(Scene script records)
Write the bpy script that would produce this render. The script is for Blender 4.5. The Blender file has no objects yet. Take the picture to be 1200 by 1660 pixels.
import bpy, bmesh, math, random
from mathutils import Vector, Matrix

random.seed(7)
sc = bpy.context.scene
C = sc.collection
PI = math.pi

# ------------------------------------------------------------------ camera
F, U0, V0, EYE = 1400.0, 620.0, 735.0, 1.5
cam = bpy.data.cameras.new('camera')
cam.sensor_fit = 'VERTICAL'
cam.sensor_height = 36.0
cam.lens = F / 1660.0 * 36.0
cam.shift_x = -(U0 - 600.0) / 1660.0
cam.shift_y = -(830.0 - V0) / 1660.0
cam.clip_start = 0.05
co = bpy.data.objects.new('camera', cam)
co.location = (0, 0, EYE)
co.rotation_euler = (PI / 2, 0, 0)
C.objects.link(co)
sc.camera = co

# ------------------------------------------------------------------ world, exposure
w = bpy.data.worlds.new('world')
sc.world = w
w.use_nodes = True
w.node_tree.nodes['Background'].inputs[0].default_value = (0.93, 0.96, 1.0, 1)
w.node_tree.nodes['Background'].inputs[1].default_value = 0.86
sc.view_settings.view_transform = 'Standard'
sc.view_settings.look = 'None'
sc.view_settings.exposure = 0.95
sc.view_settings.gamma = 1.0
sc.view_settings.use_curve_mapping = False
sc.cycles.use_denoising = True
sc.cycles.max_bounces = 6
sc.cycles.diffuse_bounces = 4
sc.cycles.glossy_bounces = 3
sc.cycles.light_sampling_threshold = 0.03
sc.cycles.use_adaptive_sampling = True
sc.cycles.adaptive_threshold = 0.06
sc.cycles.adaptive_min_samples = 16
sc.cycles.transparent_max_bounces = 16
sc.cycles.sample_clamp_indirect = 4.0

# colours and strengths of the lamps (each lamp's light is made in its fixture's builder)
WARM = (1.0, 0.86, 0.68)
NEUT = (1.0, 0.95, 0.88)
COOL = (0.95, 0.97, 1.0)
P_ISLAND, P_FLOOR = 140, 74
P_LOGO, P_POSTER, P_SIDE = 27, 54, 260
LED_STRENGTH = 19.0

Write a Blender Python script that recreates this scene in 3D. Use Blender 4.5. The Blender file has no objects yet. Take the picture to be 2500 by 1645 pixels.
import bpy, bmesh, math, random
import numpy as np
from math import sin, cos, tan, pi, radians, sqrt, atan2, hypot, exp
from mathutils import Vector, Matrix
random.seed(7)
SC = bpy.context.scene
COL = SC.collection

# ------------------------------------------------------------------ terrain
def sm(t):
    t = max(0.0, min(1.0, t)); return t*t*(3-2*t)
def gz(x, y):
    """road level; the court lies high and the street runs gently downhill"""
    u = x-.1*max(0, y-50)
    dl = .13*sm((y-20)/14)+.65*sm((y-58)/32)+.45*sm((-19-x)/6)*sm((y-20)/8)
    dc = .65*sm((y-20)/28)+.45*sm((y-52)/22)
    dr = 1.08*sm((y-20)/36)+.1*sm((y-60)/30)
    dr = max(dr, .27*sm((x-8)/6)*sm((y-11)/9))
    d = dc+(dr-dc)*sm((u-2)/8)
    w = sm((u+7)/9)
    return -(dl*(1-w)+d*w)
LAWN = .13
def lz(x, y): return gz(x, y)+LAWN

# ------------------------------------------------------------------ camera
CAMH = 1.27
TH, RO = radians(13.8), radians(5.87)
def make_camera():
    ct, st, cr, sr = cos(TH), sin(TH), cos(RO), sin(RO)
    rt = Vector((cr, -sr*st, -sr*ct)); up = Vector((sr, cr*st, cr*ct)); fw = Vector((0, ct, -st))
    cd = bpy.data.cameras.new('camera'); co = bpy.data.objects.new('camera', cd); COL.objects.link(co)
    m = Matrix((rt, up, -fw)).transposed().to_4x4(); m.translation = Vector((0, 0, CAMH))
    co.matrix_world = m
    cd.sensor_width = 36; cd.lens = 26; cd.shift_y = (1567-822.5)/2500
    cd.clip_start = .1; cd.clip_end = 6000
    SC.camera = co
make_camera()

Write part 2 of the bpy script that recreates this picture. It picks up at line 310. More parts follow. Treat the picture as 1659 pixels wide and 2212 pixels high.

YOUR TASK: Above are some records. Print them all exactly.

EXERCISE ANSWER:
Write the bpy script that would produce this render. The script is for Blender 4.5. The Blender file has no objects yet. Take the picture to be 1200 by 1660 pixels.
import bpy, bmesh, math, random
from mathutils import Vector, Matrix

random.seed(7)
sc = bpy.context.scene
C = sc.collection
PI = math.pi

# ------------------------------------------------------------------ camera
F, U0, V0, EYE = 1400.0, 620.0, 735.0, 1.5
cam = bpy.data.cameras.new('camera')
cam.sensor_fit = 'VERTICAL'
cam.sensor_height = 36.0
cam.lens = F / 1660.0 * 36.0
cam.shift_x = -(U0 - 600.0) / 1660.0
cam.shift_y = -(830.0 - V0) / 1660.0
cam.clip_start = 0.05
co = bpy.data.objects.new('camera', cam)
co.location = (0, 0, EYE)
co.rotation_euler = (PI / 2, 0, 0)
C.objects.link(co)
sc.camera = co

# ------------------------------------------------------------------ world, exposure
w = bpy.data.worlds.new('world')
sc.world = w
w.use_nodes = True
w.node_tree.nodes['Background'].inputs[0].default_value = (0.93, 0.96, 1.0, 1)
w.node_tree.nodes['Background'].inputs[1].default_value = 0.86
sc.view_settings.view_transform = 'Standard'
sc.view_settings.look = 'None'
sc.view_settings.exposure = 0.95
sc.view_settings.gamma = 1.0
sc.view_settings.use_curve_mapping = False
sc.cycles.use_denoising = True
sc.cycles.max_bounces = 6
sc.cycles.diffuse_bounces = 4
sc.cycles.glossy_bounces = 3
sc.cycles.light_sampling_threshold = 0.03
sc.cycles.use_adaptive_sampling = True
sc.cycles.adaptive_threshold = 0.06
sc.cycles.adaptive_min_samples = 16
sc.cycles.transparent_max_bounces = 16
sc.cycles.sample_clamp_indirect = 4.0

# colours and strengths of the lamps (each lamp's light is made in its fixture's builder)
WARM = (1.0, 0.86, 0.68)
NEUT = (1.0, 0.95, 0.88)
COOL = (0.95, 0.97, 1.0)
P_ISLAND, P_FLOOR = 140, 74
P_LOGO, P_POSTER, P_SIDE = 27, 54, 260
LED_STRENGTH = 19.0

Write a Blender Python script that recreates this scene in 3D. Use Blender 4.5. The Blender file has no objects yet. Take the picture to be 2500 by 1645 pixels.
import bpy, bmesh, math, random
import numpy as np
from math import sin, cos, tan, pi, radians, sqrt, atan2, hypot, exp
from mathutils import Vector, Matrix
random.seed(7)
SC = bpy.context.scene
COL = SC.collection

# ------------------------------------------------------------------ terrain
def sm(t):
    t = max(0.0, min(1.0, t)); return t*t*(3-2*t)
def gz(x, y):
    """road level; the court lies high and the street runs gently downhill"""
    u = x-.1*max(0, y-50)
    dl = .13*sm((y-20)/14)+.65*sm((y-58)/32)+.45*sm((-19-x)/6)*sm((y-20)/8)
    dc = .65*sm((y-20)/28)+.45*sm((y-52)/22)
    dr = 1.08*sm((y-20)/36)+.1*sm((y-60)/30)
    dr = max(dr, .27*sm((x-8)/6)*sm((y-11)/9))
    d = dc+(dr-dc)*sm((u-2)/8)
    w = sm((u+7)/9)
    return -(dl*(1-w)+d*w)
LAWN = .13
def lz(x, y): return gz(x, y)+LAWN

# ------------------------------------------------------------------ camera
CAMH = 1.27
TH, RO = radians(13.8), radians(5.87)
def make_camera():
    ct, st, cr, sr = cos(TH), sin(TH), cos(RO), sin(RO)
    rt = Vector((cr, -sr*st, -sr*ct)); up = Vector((sr, cr*st, cr*ct)); fw = Vector((0, ct, -st))
    cd = bpy.data.cameras.new('camera'); co = bpy.data.objects.new('camera', cd); COL.objects.link(co)
    m = Matrix((rt, up, -fw)).transposed().to_4x4(); m.translation = Vector((0, 0, CAMH))
    co.matrix_world = m
    cd.sensor_width = 36; cd.lens = 26; cd.shift_y = (1567-822.5)/2500
    cd.clip_start = .1; cd.clip_end = 6000
    SC.camera = co
make_camera()

Write part 2 of the bpy script that recreates this picture. It picks up at line 310. More parts follow. Treat the picture as 1659 pixels wide and 2212 pixels high.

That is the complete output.